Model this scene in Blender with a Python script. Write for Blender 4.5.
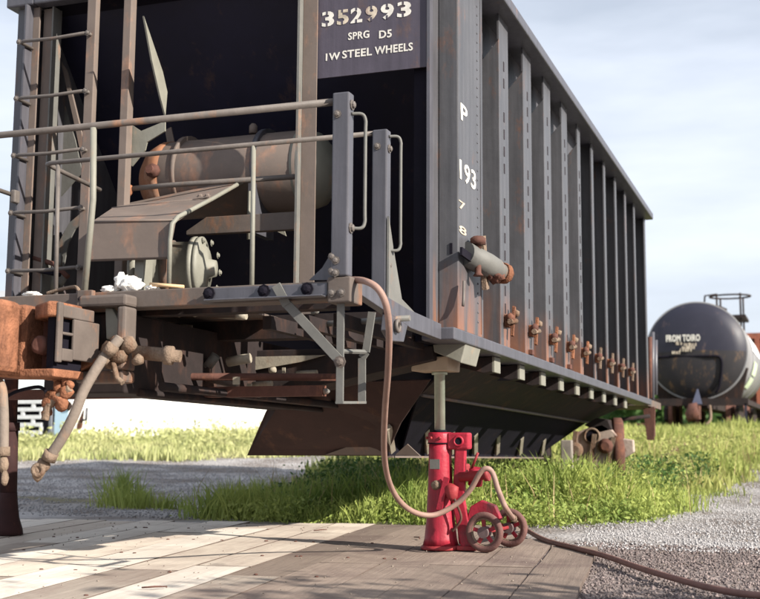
import bpy, bmesh, math, random
import numpy as np
from mathutils import Vector, Matrix, noise
random.seed(7); RNG = np.random.default_rng(11)
S = bpy.context.scene
for o in list(bpy.data.objects): bpy.data.objects.remove(o)
PI = math.pi
# ------------------------------------------------------------------ camera
CAM_H = 0.75
RAX = np.array([[0.93993236, 0.03865182, 0.33916545], [0.34129681, -0.12563793, -0.93152112], [0.00660706, 0.99132293, -0.1312829]])
TH = -math.radians(1.4)                       # the car is jacked up at its near end: it tips down away from us
RT = np.array([[1, 0, 0], [0, math.cos(TH), -math.sin(TH)], [0, math.sin(TH), math.cos(TH)]])
RW = RT @ RAX
cam = bpy.data.cameras.new('camera'); cob = bpy.data.objects.new('camera', cam); S.collection.objects.link(cob)
M4 = Matrix([list(RW[0]) + [0], list(RW[1]) + [0], list(RW[2]) + [CAM_H], [0, 0, 0, 1]])
cob.matrix_world = M4
cam.sensor_width = 36; cam.lens = 36 * 1190 / 760; cam.clip_end = 3000; cam.clip_start = .05
cam.dof.use_dof = True; cam.dof.focus_distance = 7.0; cam.dof.aperture_fstop = 3.2
S.camera = cob
S.render.resolution_x = 1024; S.render.resolution_y = 807
# ------------------------------------------------------------------ sky, sun, exposure
SUN = Vector((0.85, -0.25, 0.46)).normalized()
w = bpy.data.worlds.new('World'); S.world = w; w.use_nodes = True
nt = w.node_tree; nt.nodes.clear(); N = nt.nodes.new; L = nt.links.new
sky = N('ShaderNodeTexSky'); sky.sky_type = 'NISHITA'; sky.sun_disc = False
sky.sun_elevation = math.asin(SUN.z); sky.sun_rotation = math.atan2(SUN.x, SUN.y)
sky.dust_density = 2.0; sky.air_density = 1.0; sky.altitude = 0
tc = N('ShaderNodeTexCoord'); mp = N('ShaderNodeMapping'); mp.inputs['Scale'].default_value = (1, 1, 4.5)
ns = N('ShaderNodeTexNoise'); ns.inputs['Scale'].default_value = 2.2; ns.inputs['Detail'].default_value = 7; ns.inputs['Roughness'].default_value = .52
cr = N('ShaderNodeMapRange'); cr.inputs['From Min'].default_value = .36; cr.inputs['From Max'].default_value = .66; cr.inputs['To Min'].default_value = .52; cr.inputs['To Max'].default_value = .98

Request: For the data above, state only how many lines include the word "scene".

Solution to this problem: 2